Financial highlights

  • Chip supply revenue rose from £1.1m to £2.9m year-over-year, with full-year supply revenue expected to reach £6m.

  • Gross margin for H1 was 37%, down from 44% year-over-year and below the 40% target, but expected to recover in H2 as NRE revenues increase.

  • EBITDA and operating profit were slightly negative in H1 (EBITDA loss £0.2m, operating loss £0.8m), but are forecast to turn positive in H2 due to new contract revenues.

  • Cash and cash equivalents at £2.8m as of 30 Nov 2024, down from £5.2m at 31 May 2024; net debt increased to £4.95m.

  • Intangible assets increased by £2.6m due to investment in IP and customer co-development; cash decreased to £2.8m.

Outlook and guidance

  • Supply revenue is expected to double in FY2026, enabling cash flow positivity by year-end 2026.

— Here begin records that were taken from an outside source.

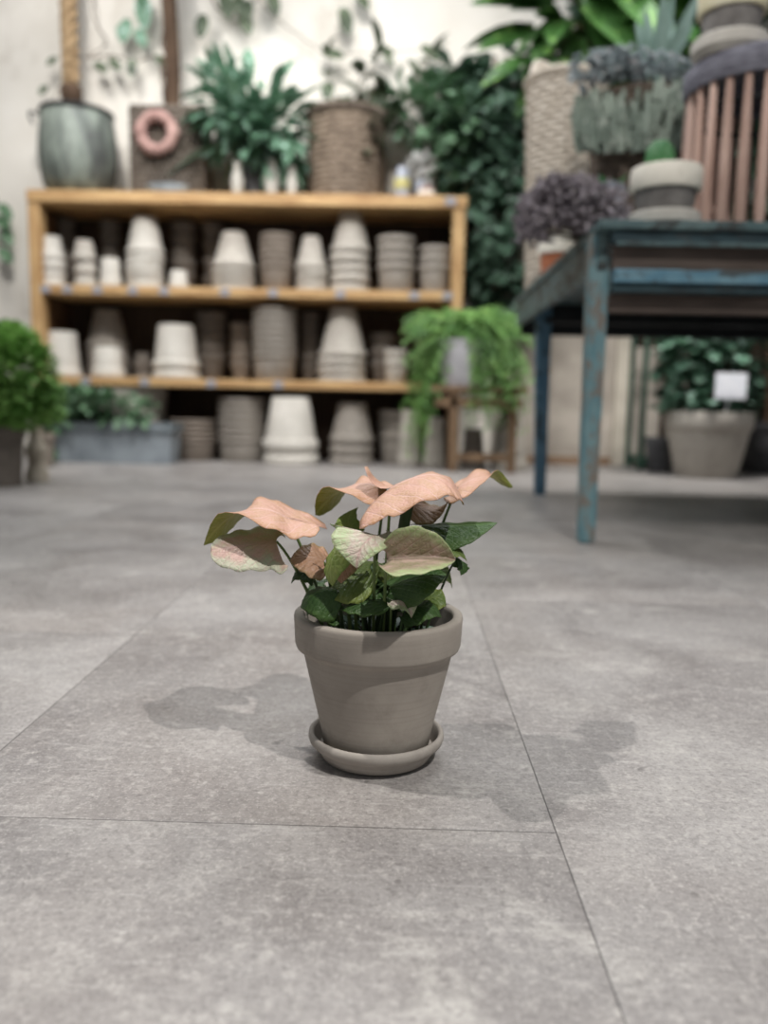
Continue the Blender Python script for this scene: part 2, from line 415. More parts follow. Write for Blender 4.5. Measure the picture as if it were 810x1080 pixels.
# ------------------------------------------------------------------ hero pot
PX, PY = -.0178, .806
POT_Z = .0095
def pot_profile(R, H, Rb, rh, over, t, rnd_=.12):
    """closed outer + inner profile of a rimmed flowerpot"""
    Rt = R-over; e = min(rh, over+t)*rnd_*2
    return [(0, 0), (Rb-e*.5, 0), (Rb, e*.5), (Rt, H-rh-over*.25), (R-over*.45, H-rh), (R-.08*over, H-rh+over*.6),
            (R, H-e*1.1), (R-e*.3, H-e*.3), (R-e, H), (R-t-over+e*.2, H), (R-t-over-e*.4, H-e*.8),
            (Rt-t, H-rh), (Rb-t, t*1.2), (0, t*1.2)]
pot = thing('potted_syngonium', 'grey clay pot with pink-leaved arrowhead plant alone in the middle of the floor', 'potted plant', (PX, PY, 0))
H0 = .1385
prof = [(0, 0), (.0500, 0), (.0525, .002), (.0555, .020), (.0735, .0985), (.0742, .1015), (.0765, .1030), (.0805, .1055), (.0818, .1090), (.0828, .130), (.0832, .1350), (.0826, .1372), (.0810, H0),
        (.0755, H0), (.0738, .1372), (.0730, .134), (.0700, .100), (.048, .008), (0, .008)]
bm = bmesh.new(); lathe(bm, [(r, z+POT_Z) for r, z in prof], 96, wob=lambda a, z: .0016*sin(a*2+1)+.0008*sin(a*5))
obj('flowerpot', bm, M['hero_pot'], pot, ang=60)
bm = bmesh.new()
lathe(bm, [(0, .100+POT_Z), (.03, .116+POT_Z), (.055, .115+POT_Z), (.0706, .110+POT_Z)], 48, wob=lambda a, z: .004*sin(a*7)+.003*sin(a*13+z*900))
for i in range(60):
    q = rv(); r = .006*rnd.uniform(.4, 1)
    bmesh.ops.create_icosphere(bm, subdivisions=1, radius=r*.5, matrix=Matrix.Translation((q.x*.06, q.y*.06, .117+POT_Z)))
obj('soil', bm, M['soil'], pot)
bm = bmesh.new()
lathe(bm, [(0, 0), (.050, 0), (.0545, .002), (.0585, .0085), (.0600, .0125), (.0612, .0135), (.0640, .0145), (.0668, .0175), (.0680, .0215), (.0676, .0252), (.0656, .0272), (.0636, .0268), (.0622, .0245), (.0604, .018), (.0575, .0095), (0, .0093)], 96)
sau = obj('saucer', bm, M['saucer'], ang=60); sau.location = (PX, PY, 0.0004)
tag(sau, 'round grey clay saucer under the pot with the pink-leaved plant', 'saucer')

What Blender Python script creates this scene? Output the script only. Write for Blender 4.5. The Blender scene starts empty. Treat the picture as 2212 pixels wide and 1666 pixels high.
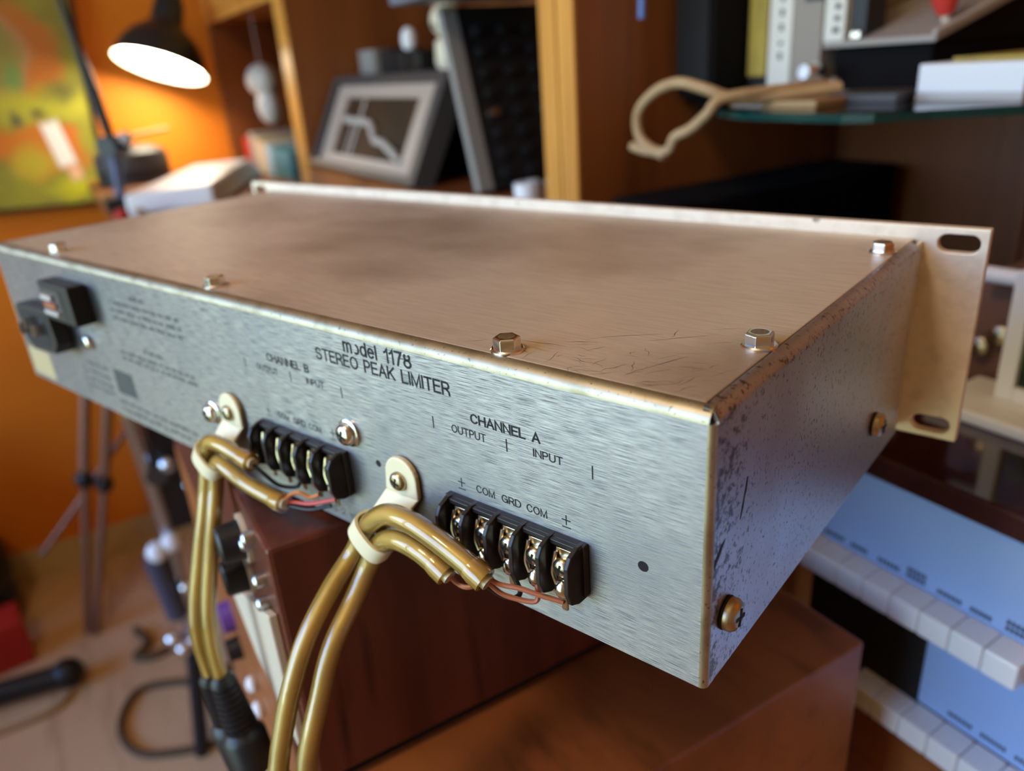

  • Medium-term ambition is to exceed £60m annual revenue within 3-5 years, with current contracts covering 85% of the supply needed to reach this target.

  • Long-term aspiration is £100m annual revenue in 6-10 years, contingent on winning large satellite contracts.

  • No need for additional fundraising anticipated; current contracts and supply revenues expected to cover outflows.

  • H2 FY25 expected to deliver higher revenues and profits as new contracts ramp up.